:: GIVEN INFORMATION ::
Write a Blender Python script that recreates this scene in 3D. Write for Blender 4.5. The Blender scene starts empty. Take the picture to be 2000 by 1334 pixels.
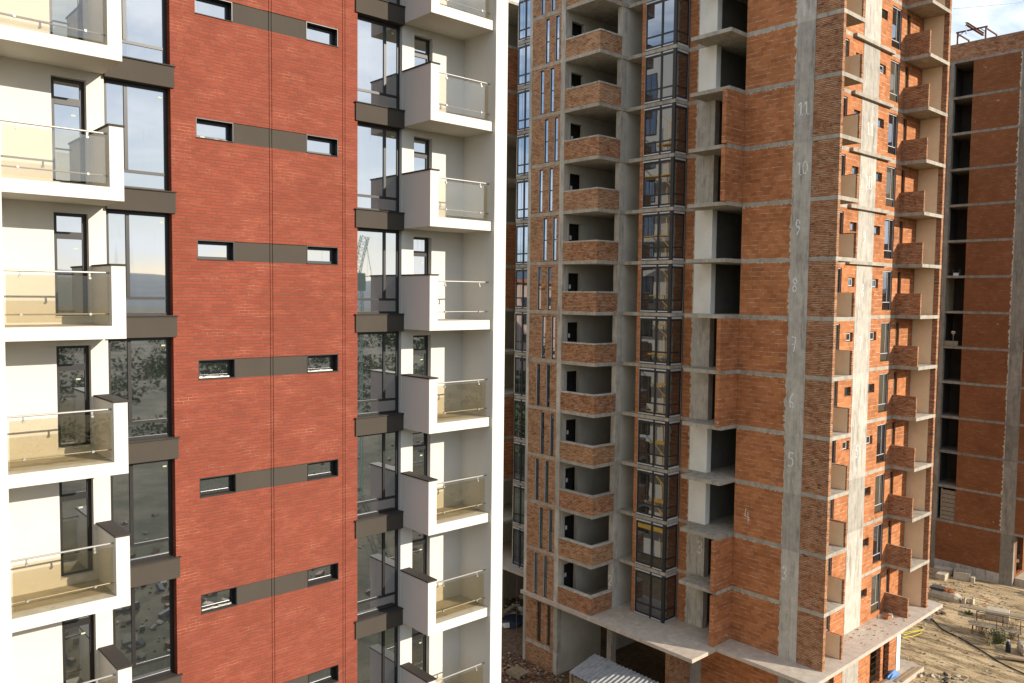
import bpy, bmesh, math, random
from mathutils import Matrix, Vector
random.seed(7)
SC = bpy.context.scene
COL = SC.collection
G = 30.8                      # ground is z = 0; heights below are written from a datum 30.8 m up

# ------------------------------------------------------------------ camera
F_PX, YAW, PITCH, ROLL = 1588.6, math.radians(42.052), math.radians(3.244), math.radians(-0.641)
cam_d = bpy.data.cameras.new('camera'); cam = bpy.data.objects.new('camera', cam_d); COL.objects.link(cam)
fw = Vector((math.sin(YAW)*math.cos(PITCH), math.cos(YAW)*math.cos(PITCH), -math.sin(PITCH)))
rt = Vector((math.cos(YAW), -math.sin(YAW), 0)); dn = fw.cross(rt)
c_, s_ = math.cos(ROLL), math.sin(ROLL)
r2 = c_*rt + s_*dn; d2 = -s_*rt + c_*dn
M = Matrix((r2, -d2, -fw)).transposed().to_4x4(); M.translation = Vector((-7.77, -20.324, -7.295+G))
cam.matrix_world = M
cam_d.sensor_width = 36; cam_d.lens = F_PX/2000*36; cam_d.clip_end = 20000; cam_d.clip_start = .1
SC.camera = cam

# ------------------------------------------------------------------ light
SUNV = Vector((.467, -1, .436)).normalized()          # towards the sun
ELEV = math.asin(SUNV.z)
sun_d = bpy.data.lights.new('sun', 'SUN'); sun_d.energy = 5.0; sun_d.angle = math.radians(.53); sun_d.color = (1, .905, .77)
sun = bpy.data.objects.new('sun', sun_d); COL.objects.link(sun)
sun.rotation_euler = SUNV.to_track_quat('Z', 'Y').to_euler(); sun.location = (60, -90, 80)
W = bpy.data.worlds.new('World'); SC.world = W; W.use_nodes = True
wn, wl = W.node_tree.nodes, W.node_tree.links
bg = wn['Background']; bg.inputs['Strength'].default_value = .10
sky = wn.new('ShaderNodeTexSky'); sky.sky_type = 'NISHITA'; sky.sun_disc = False
sky.sun_elevation = ELEV; sky.sun_rotation = math.atan2(SUNV.x, SUNV.y)
sky.air_density = 1.0; sky.dust_density = .4; sky.ozone_density = 1.0
tc = wn.new('ShaderNodeTexCoord'); mp = wn.new('ShaderNodeMapping'); mp.inputs['Scale'].default_value = (1.6, 1.6, 4.5)
wl.new(tc.outputs['Generated'], mp.inputs['Vector'])
nz = wn.new('ShaderNodeTexNoise'); nz.inputs['Scale'].default_value = 2.1; nz.inputs['Detail'].default_value = 9; nz.inputs['Roughness'].default_value = .6
nz.inputs['Distortion'].default_value = .5
wl.new(mp.outputs[0], nz.inputs['Vector'])
cr = wn.new('ShaderNodeValToRGB'); cr.color_ramp.elements[0].position = .46; cr.color_ramp.elements[1].position = .60
cr.color_ramp.elements[0].color = (.06,)*3+(1,); cr.color_ramp.elements[1].color = (.8,)*3+(1,)
wl.new(nz.outputs['Fac'], cr.inputs[0])
mx = wn.new('ShaderNodeMix'); mx.data_type = 'RGBA'
wl.new(cr.outputs[0], mx.inputs['Factor']); air = wn.new('ShaderNodeMix'); air.data_type = 'RGBA'; air.inputs['Factor'].default_value = .55; air.inputs['B'].default_value = (5.6, 7.0, 9.2, 1)
wl.new(sky.outputs[0], air.inputs['A']); wl.new(air.outputs['Result'], mx.inputs['A']); mx.inputs['B'].default_value = (12.5, 12.6, 12.9, 1)
wl.new(mx.outputs['Result'], bg.inputs['Color'])
SC.view_settings.view_transform = 'Standard'; SC.view_settings.look = 'None'
SC.view_settings.exposure = 0.44; SC.view_settings.gamma = 1
SC.cycles.max_bounces = 9; SC.cycles.diffuse_bounces = 6; SC.cycles.transparent_max_bounces = 12; SC.cycles.caustics_reflective = False; SC.cycles.caustics_refractive = False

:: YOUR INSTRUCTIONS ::
Reproduce the data above in full, exactly as it is, with the pictures left out.

:: ANSWER TO THIS TASK ::
Write a Blender Python script that recreates this scene in 3D. Write for Blender 4.5. The Blender scene starts empty. Take the picture to be 2000 by 1334 pixels.
import bpy, bmesh, math, random
from mathutils import Matrix, Vector
random.seed(7)
SC = bpy.context.scene
COL = SC.collection
G = 30.8                      # ground is z = 0; heights below are written from a datum 30.8 m up

# ------------------------------------------------------------------ camera
F_PX, YAW, PITCH, ROLL = 1588.6, math.radians(42.052), math.radians(3.244), math.radians(-0.641)
cam_d = bpy.data.cameras.new('camera'); cam = bpy.data.objects.new('camera', cam_d); COL.objects.link(cam)
fw = Vector((math.sin(YAW)*math.cos(PITCH), math.cos(YAW)*math.cos(PITCH), -math.sin(PITCH)))
rt = Vector((math.cos(YAW), -math.sin(YAW), 0)); dn = fw.cross(rt)
c_, s_ = math.cos(ROLL), math.sin(ROLL)
r2 = c_*rt + s_*dn; d2 = -s_*rt + c_*dn
M = Matrix((r2, -d2, -fw)).transposed().to_4x4(); M.translation = Vector((-7.77, -20.324, -7.295+G))
cam.matrix_world = M
cam_d.sensor_width = 36; cam_d.lens = F_PX/2000*36; cam_d.clip_end = 20000; cam_d.clip_start = .1
SC.camera = cam

# ------------------------------------------------------------------ light
SUNV = Vector((.467, -1, .436)).normalized()          # towards the sun
ELEV = math.asin(SUNV.z)
sun_d = bpy.data.lights.new('sun', 'SUN'); sun_d.energy = 5.0; sun_d.angle = math.radians(.53); sun_d.color = (1, .905, .77)
sun = bpy.data.objects.new('sun', sun_d); COL.objects.link(sun)
sun.rotation_euler = SUNV.to_track_quat('Z', 'Y').to_euler(); sun.location = (60, -90, 80)
W = bpy.data.worlds.new('World'); SC.world = W; W.use_nodes = True
wn, wl = W.node_tree.nodes, W.node_tree.links
bg = wn['Background']; bg.inputs['Strength'].default_value = .10
sky = wn.new('ShaderNodeTexSky'); sky.sky_type = 'NISHITA'; sky.sun_disc = False
sky.sun_elevation = ELEV; sky.sun_rotation = math.atan2(SUNV.x, SUNV.y)
sky.air_density = 1.0; sky.dust_density = .4; sky.ozone_density = 1.0
tc = wn.new('ShaderNodeTexCoord'); mp = wn.new('ShaderNodeMapping'); mp.inputs['Scale'].default_value = (1.6, 1.6, 4.5)
wl.new(tc.outputs['Generated'], mp.inputs['Vector'])
nz = wn.new('ShaderNodeTexNoise'); nz.inputs['Scale'].default_value = 2.1; nz.inputs['Detail'].default_value = 9; nz.inputs['Roughness'].default_value = .6
nz.inputs['Distortion'].default_value = .5
wl.new(mp.outputs[0], nz.inputs['Vector'])
cr = wn.new('ShaderNodeValToRGB'); cr.color_ramp.elements[0].position = .46; cr.color_ramp.elements[1].position = .60
cr.color_ramp.elements[0].color = (.06,)*3+(1,); cr.color_ramp.elements[1].color = (.8,)*3+(1,)
wl.new(nz.outputs['Fac'], cr.inputs[0])
mx = wn.new('ShaderNodeMix'); mx.data_type = 'RGBA'
wl.new(cr.outputs[0], mx.inputs['Factor']); air = wn.new('ShaderNodeMix'); air.data_type = 'RGBA'; air.inputs['Factor'].default_value = .55; air.inputs['B'].default_value = (5.6, 7.0, 9.2, 1)
wl.new(sky.outputs[0], air.inputs['A']); wl.new(air.outputs['Result'], mx.inputs['A']); mx.inputs['B'].default_value = (12.5, 12.6, 12.9, 1)
wl.new(mx.outputs['Result'], bg.inputs['Color'])
SC.view_settings.view_transform = 'Standard'; SC.view_settings.look = 'None'
SC.view_settings.exposure = 0.44; SC.view_settings.gamma = 1
SC.cycles.max_bounces = 9; SC.cycles.diffuse_bounces = 6; SC.cycles.transparent_max_bounces = 12; SC.cycles.caustics_reflective = False; SC.cycles.caustics_refractive = False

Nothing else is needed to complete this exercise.